Jenny Gilmer, Assistant Chief Constable at South Wales police and the CCTV Lead for the National Police Chiefs’ Council (NPCC), posted an excellent guest entry on Tony Porter’s, the UK Surveillance Camera Commissioner, blog.
You can find it here:

We applaud these initiatives being undertaken by NPCC and the Surveillance Camera Commissioner’s Office and are confident that the pillars of Education, Standardisation and Best Practice will revolutionise innovative and pro-active policing in the UK.
Below are a couple of comments on her blog post.

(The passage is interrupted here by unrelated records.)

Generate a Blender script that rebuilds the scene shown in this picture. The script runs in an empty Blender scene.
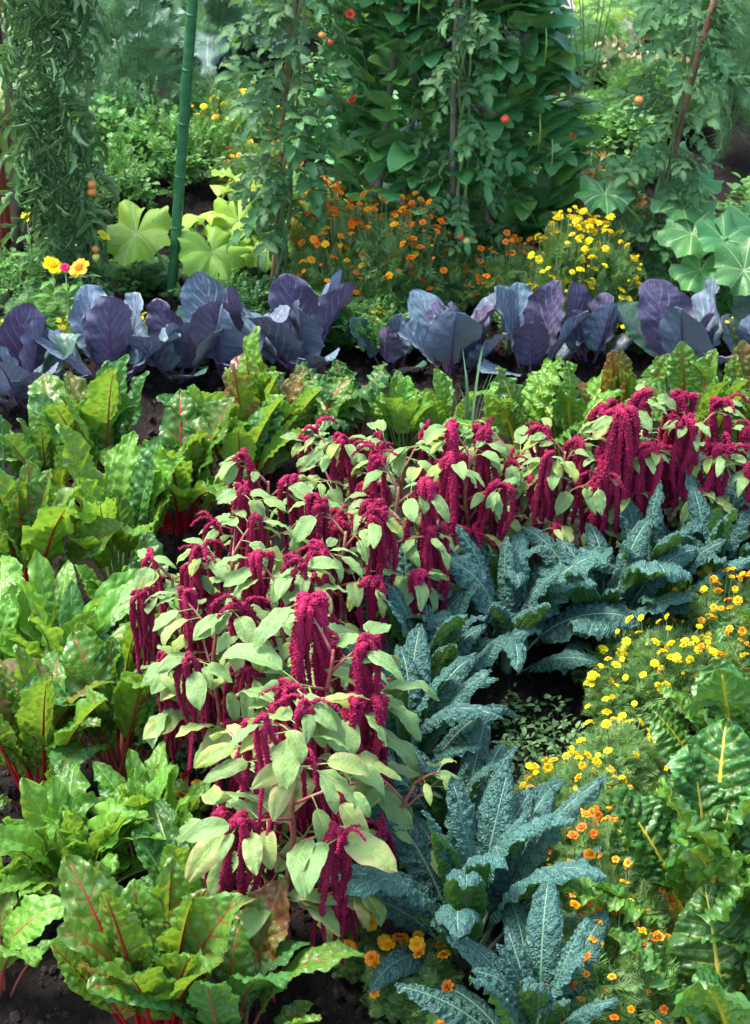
import bpy, math, random
import numpy as np
from mathutils import Vector, Matrix

random.seed(7)
rng = np.random.default_rng(7)
R = math.radians
scene = bpy.context.scene
COL = scene.collection
pi = math.pi

# ------------------------------------------------------------------ camera
F_PX, PITCH, HCAM = 2094.0, R(30), 3.42
cam_d = bpy.data.cameras.new('camera')
cam = bpy.data.objects.new('camera', cam_d)
COL.objects.link(cam)
cam.location = (0, 0, HCAM)
cam.rotation_euler = (R(90) - PITCH, 0, 0)
cam_d.sensor_width = 36
cam_d.lens = F_PX / 1024 * 36
cam_d.clip_start = 0.1
cam_d.clip_end = 500
cam_d.dof.use_dof = True
cam_d.dof.focus_distance = 5.6
cam_d.dof.aperture_fstop = 9.0
scene.camera = cam
cP, sP = math.cos(PITCH), math.sin(PITCH)

def at(px, py, h=0.0):
    """where the photo point (px, py) lies in the garden, at height h above the soil"""
    a = (px - 375) / F_PX
    b = (512 - py) / F_PX
    d = (a, cP + b * sP, -sP + b * cP)
    t = (h - HCAM) / d[2]
    return Vector((d[0] * t, d[1] * t, h))

# ------------------------------------------------------------------ mesh helpers
def mesh(name, V, F, UV=None, MET=None, smooth=True):
    """V (n,3); F list of (m,k) arrays or list of tuples; UV/MET per-vertex"""
    me = bpy.data.meshes.new(name)
    V = np.asarray(V, dtype=np.float32)
    if isinstance(F, np.ndarray):
        F = [F]
    F = [np.asarray(f, dtype=np.int32) for f in F if len(f)]
    loops = np.concatenate([f.ravel() for f in F])
    tot = np.concatenate([np.full(len(f), f.shape[1], dtype=np.int32) for f in F])
    start = np.concatenate([[0], np.cumsum(tot)[:-1]]).astype(np.int32)
    me.vertices.add(len(V)); me.vertices.foreach_set('co', V.ravel())
    me.loops.add(len(loops)); me.loops.foreach_set('vertex_index', loops)
    me.polygons.add(len(tot)); me.polygons.foreach_set('loop_start', start)
    me.polygons.foreach_set('loop_total', tot)
    me.polygons.foreach_set('use_smooth', np.full(len(tot), smooth, dtype=bool))
    for nm, A in (('uv', UV), ('met', MET)):
        if A is not None:
            l = me.uv_layers.new(name=nm)
            l.data.foreach_set('uv', np.asarray(A, dtype=np.float32)[loops].ravel())
    me.update(calc_edges=True)
    me.validate()
    me.materials.append(None)
    return me

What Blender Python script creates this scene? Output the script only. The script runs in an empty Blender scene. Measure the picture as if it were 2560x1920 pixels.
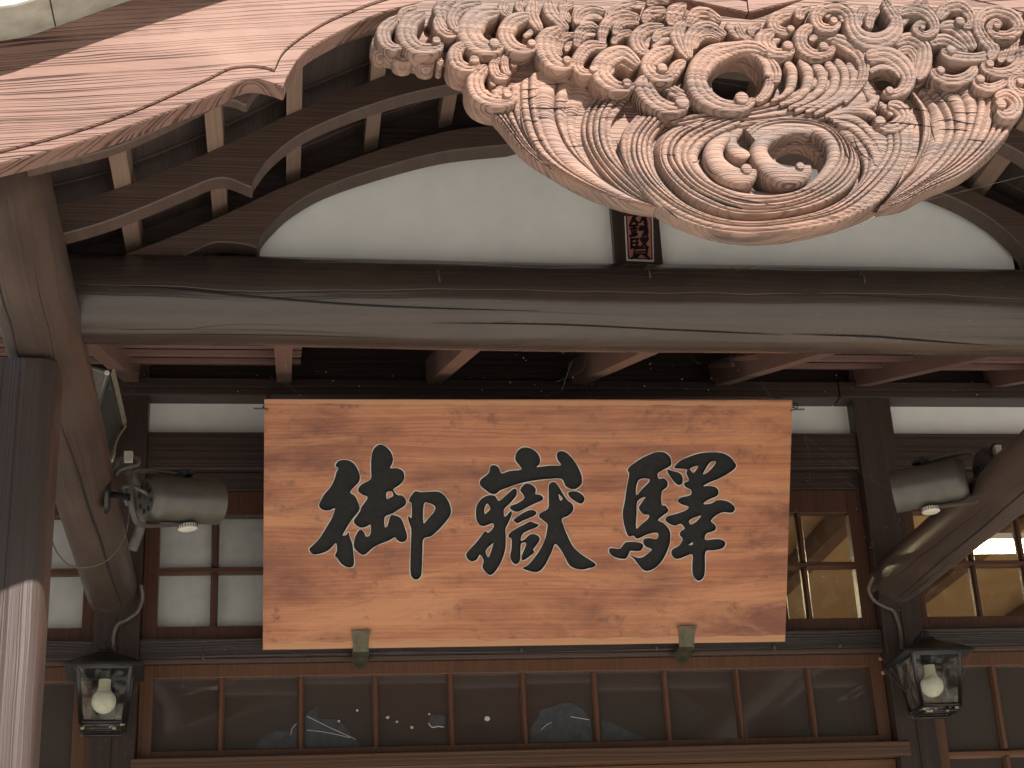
import bpy, bmesh, math, random
import numpy as np
from mathutils import Vector, Matrix
random.seed(7); rng = np.random.default_rng(7)
scene = bpy.context.scene
COL = scene.collection
rad = math.radians

# ------------------------------------------------------------------ camera
F_PX, W_PX, H_PX = 4193.26, 2560.0, 1920.0
PITCH, YAW, ROLL = rad(22.692), rad(8.283), rad(-2.8775)
CAM = np.array([-0.63645, -4.5, 1.6])
_f = np.array([math.sin(YAW)*math.cos(PITCH), math.cos(YAW)*math.cos(PITCH), math.sin(PITCH)])
_r = np.array([math.cos(YAW), -math.sin(YAW), 0.0]); _u = np.cross(_r, _f)
_r2 = math.cos(ROLL)*_r + math.sin(ROLL)*_u; _u2 = -math.sin(ROLL)*_r + math.cos(ROLL)*_u
cd = bpy.data.cameras.new('camera'); cam = bpy.data.objects.new('camera', cd); COL.objects.link(cam)
cd.sensor_width = 36.0; cd.lens = 36.0*F_PX/W_PX; cd.clip_start = 0.05; cd.clip_end = 2000
M = Matrix.Identity(4)
for i in range(3):
    M[i][0] = _r2[i]; M[i][1] = _u2[i]; M[i][2] = -_f[i]; M[i][3] = CAM[i]
cam.matrix_world = M
scene.camera = cam
scene.render.resolution_x = 1024; scene.render.resolution_y = 768

# ------------------------------------------------------------------ sky and sun
SUN_EL, SUN_AZ = rad(40.0), rad(21.0)          # azimuth measured from straight in front, towards the right
to_sun = Vector((math.sin(SUN_AZ)*math.cos(SUN_EL), -math.cos(SUN_AZ)*math.cos(SUN_EL), math.sin(SUN_EL)))
world = bpy.data.worlds.new('World'); scene.world = world; world.use_nodes = True
wn = world.node_tree.nodes; wl = world.node_tree.links
sky = wn.new('ShaderNodeTexSky'); sky.sky_type = 'NISHITA'; sky.sun_disc = False
sky.sun_elevation = SUN_EL; sky.sun_rotation = math.pi - SUN_AZ
bg = wn['Background']; bg.inputs['Strength'].default_value = 0.10
wl.new(sky.outputs[0], bg.inputs[0])
sd = bpy.data.lights.new('sun', 'SUN'); sun = bpy.data.objects.new('sun', sd); COL.objects.link(sun)
sd.energy = 4.2; sd.angle = rad(0.53); sd.color = (1.0, 0.95, 0.88)
sun.rotation_euler = to_sun.to_track_quat('Z', 'Y').to_euler(); sun.location = (3, -6, 8)
scene.view_settings.view_transform = 'Standard'; scene.view_settings.look = 'None'
scene.view_settings.gamma = 1.0; scene.view_settings.use_curve_mapping = False
scene.view_settings.exposure = 1.38

# ------------------------------------------------------------------ helpers
def ray(x, y):
    return _r2*((x-1280)/F_PX) - _u2*((y-960)/F_PX) + _f
def U(x, y, Y):                                  # where the sight line through a point of the photograph meets the upright plane at depth Y
    d = ray(x, y); return CAM + d*((Y-CAM[1])/d[1])
def UX(x, y, Y): p = U(x, y, Y); return (p[0], p[2])
def UPL(x, y, p0, n):
    d = ray(x, y); return CAM + d*(np.dot(p0-CAM, n)/np.dot(d, n))

BASE = {}
def link(o): COL.objects.link(o); return o
def thing(name, label, cat, loc, group=None):
    o = link(bpy.data.objects.new(name, None)); o.empty_display_size = 0.05
    o.location = loc; o['label'] = label; o['category'] = cat
    if group: o['group'] = group
    BASE[o] = Vector(loc); return o
def finish(o, parent, mat, smooth):
    if mat: o.data.materials.append(mat)
    if smooth: o.data.polygons.foreach_set('use_smooth', [True]*len(o.data.polygons))
    link(o)
    if parent is not None:
        o.parent = parent; b = BASE[parent]; BASE[o] = b
        n = len(o.data.vertices); co = np.empty(n*3); o.data.vertices.foreach_get('co', co)
        co = co.reshape(-1, 3) - np.array(b); o.data.vertices.foreach_set('co', co.ravel())
    else: BASE[o] = Vector((0, 0, 0))
    o.data.update(); return o
def mesh(name, verts, faces, mat, parent=None, smooth=False):
    me = bpy.data.meshes.new(name); me.from_pydata([tuple(map(float, v)) for v in verts], [], [tuple(map(int, f)) for f in faces]); me.validate()
    return finish(bpy.data.objects.new(name, me), parent, mat, smooth)
def from_bm(name, bm, mat, parent=None, smooth=False):
    me = bpy.data.meshes.new(name); bm.to_mesh(me); bm.free()
    return finish(bpy.data.objects.new(name, me), parent, mat, smooth)
def bm_box(bm, x0, x1, y0, y1, z0, z1, bev=0.002):
    r = bmesh.ops.create_cube(bm, size=1.0); vs = r['verts']
    for v in vs:
        v.co = Vector(((x0+x1)/2+v.co.x*(x1-x0), (y0+y1)/2+v.co.y*(y1-y0), (z0+z1)/2+v.co.z*(z1-z0)))
    if bev:
        es = list({e for v in vs for e in v.link_edges})
        bmesh.ops.bevel(bm, geom=es, offset=bev, segments=2, profile=0.6, affect='EDGES')
def box(name, x0, x1, y0, y1, z0, z1, mat, parent=None, bev=0.002):
    bm = bmesh.new(); bm_box(bm, min(x0, x1), max(x0, x1), min(y0, y1), max(y0, y1), min(z0, z1), max(z0, z1), bev)
    return from_bm(name, bm, mat, parent)
def struct(o): o['kind'] = 'structure'; return o
def spline(pts, n=8, closed=False):
    """centripetal-like Catmull-Rom through pts (tuples of any length)"""
    P = [np.array(p, float) for p in pts]; out = []
    m = len(P)
    if m < 3 and not closed: return [tuple(P[0]+(P[-1]-P[0])*t/n) for t in range(n+1)]
    segs = m if closed else m-1
    for i in range(segs):
        p1, p2 = P[i], P[(i+1) % m]
        p0 = P[i-1] if (closed or i > 0) else 2*p1-p2
        p3 = P[(i+2) % m] if (closed or i+2 < m) else 2*p2-p1
        for k in range(n):
            t = k/n
            out.append(tuple(0.5*((2*p1)+(-p0+p2)*t+(2*p0-5*p1+4*p2-p3)*t*t+(-p0+3*p1-3*p2+p3)*t**3)))
    if not closed: out.append(tuple(P[-1]))
    return out
def resample(pts, n):
    P = np.array(pts, float); d = np.r_[0, np.cumsum(np.linalg.norm(np.diff(P[:, :2], axis=0), axis=1))]
    t = np.linspace(0, d[-1], n); return np.stack([np.interp(t, d, P[:, k]) for k in range(P.shape[1])], 1)
def grid_faces(nu, nv, closed_v=False, flip=False, off=0):
    f = []
    for i in range(nu-1):
        for j in range(nv if closed_v else nv-1):
            a = off+i*nv+j; b = off+i*nv+(j+1) % nv; c = off+(i+1)*nv+(j+1) % nv; d = off+(i+1)*nv+j
            f.append((a, d, c, b) if flip else (a, b, c, d))
    return f
def tube(name, pts, r, mat, parent=None, seg=10, caps=True, sp=6, rfun=None):
    P = np.array(spline(pts, sp) if sp else pts, float); n = len(P); vs = []; 
    T = np.gradient(P, axis=0); T /= np.linalg.norm(T, axis=1)[:, None]+1e-12
    a = np.array([0, 0, 1.0]) if abs(T[0][2]) < 0.9 else np.array([1.0, 0, 0])
    N = np.cross(T[0], a); N /= np.linalg.norm(N)
    for i in range(n):
        N = N-T[i]*np.dot(N, T[i]); N /= np.linalg.norm(N); B = np.cross(T[i], N)
        for k in range(seg):
            t = 2*math.pi*k/seg; rr = rfun(i/(n-1), t) if rfun else r
            vs.append(P[i]+(N*math.cos(t)+B*math.sin(t))*rr)
    fs = grid_faces(n, seg, True)
    if caps: fs.append(tuple(range(seg))); fs.append(tuple(range((n-1)*seg, n*seg))[::-1])
    return mesh(name, vs, fs, mat, parent, True)
def lathe(name, prof, origin, axis, mat, parent=None, seg=28, caps=False):
    """prof: (distance along axis, radius)"""
    ax = Vector(axis).normalized(); a = Vector((0, 0, 1)) if abs(ax.z) < 0.9 else Vector((1, 0, 0))
    n = ax.cross(a).normalized(); b = ax.cross(n); o = Vector(origin); vs = []
    for (s, r) in prof:
        for k in range(seg):
            t = 2*math.pi*k/seg; vs.append(o+ax*s+(n*math.cos(t)+b*math.sin(t))*r)
    fs = grid_faces(len(prof), seg, True)
    if caps: fs.append(tuple(range(seg))); fs.append(tuple(range((len(prof)-1)*seg, len(prof)*seg))[::-1])
    ob = mesh(name, vs, fs, mat, parent, False)
    bm = bmesh.new(); bm.from_mesh(ob.data); bmesh.ops.recalc_face_normals(bm, faces=bm.faces); bm.to_mesh(ob.data); bm.free()
    ob.data.polygons.foreach_set('use_smooth', [True]*len(ob.data.polygons))
    ob.data.set_sharp_from_angle(angle=rad(40)); return ob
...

1. Society holistically has a responsibility to find the balance between privacy and security and adhere to it. I believe, however, that aspects of the narrative have been hijacked by certain groups who spin misinformation with a view of achieving their predetermined / desired outcome. Equally as important as “Ensuring Best Practice” is “Educating the Public” and dissemination of informative fact. All the best practice, standardisation and returns on technology such as Facial Recognition will be meaningless if it ends up being banned because we haven’t pro-actively informed the public.
2. Much of the public discourse tends to focus on the “live” aspects of surveillance. However, significant benefit can be realised from the bulk forensic analysis of surveillance footage. You touch upon a significant obstacle to achieving this with your reference to managing “… CCTV footage to ensure its standardised …”. CCTV footage as commonly sourced during investigations today exists in a myriad of proprietary formats. Analytic technology providers are challenged with developing capabilities to ingest this landscape of ever-changing formats as this is a highly specialised domain of expertise in and of itself. If Police implemented an “enterprise video normalization capability” that accepted “any” video file format and outputted a normalized video adhering to an open video standard, each video analytic vendor could then focus its resources on solving other problems, rather than all of them attempting to solve the same global foundational problem.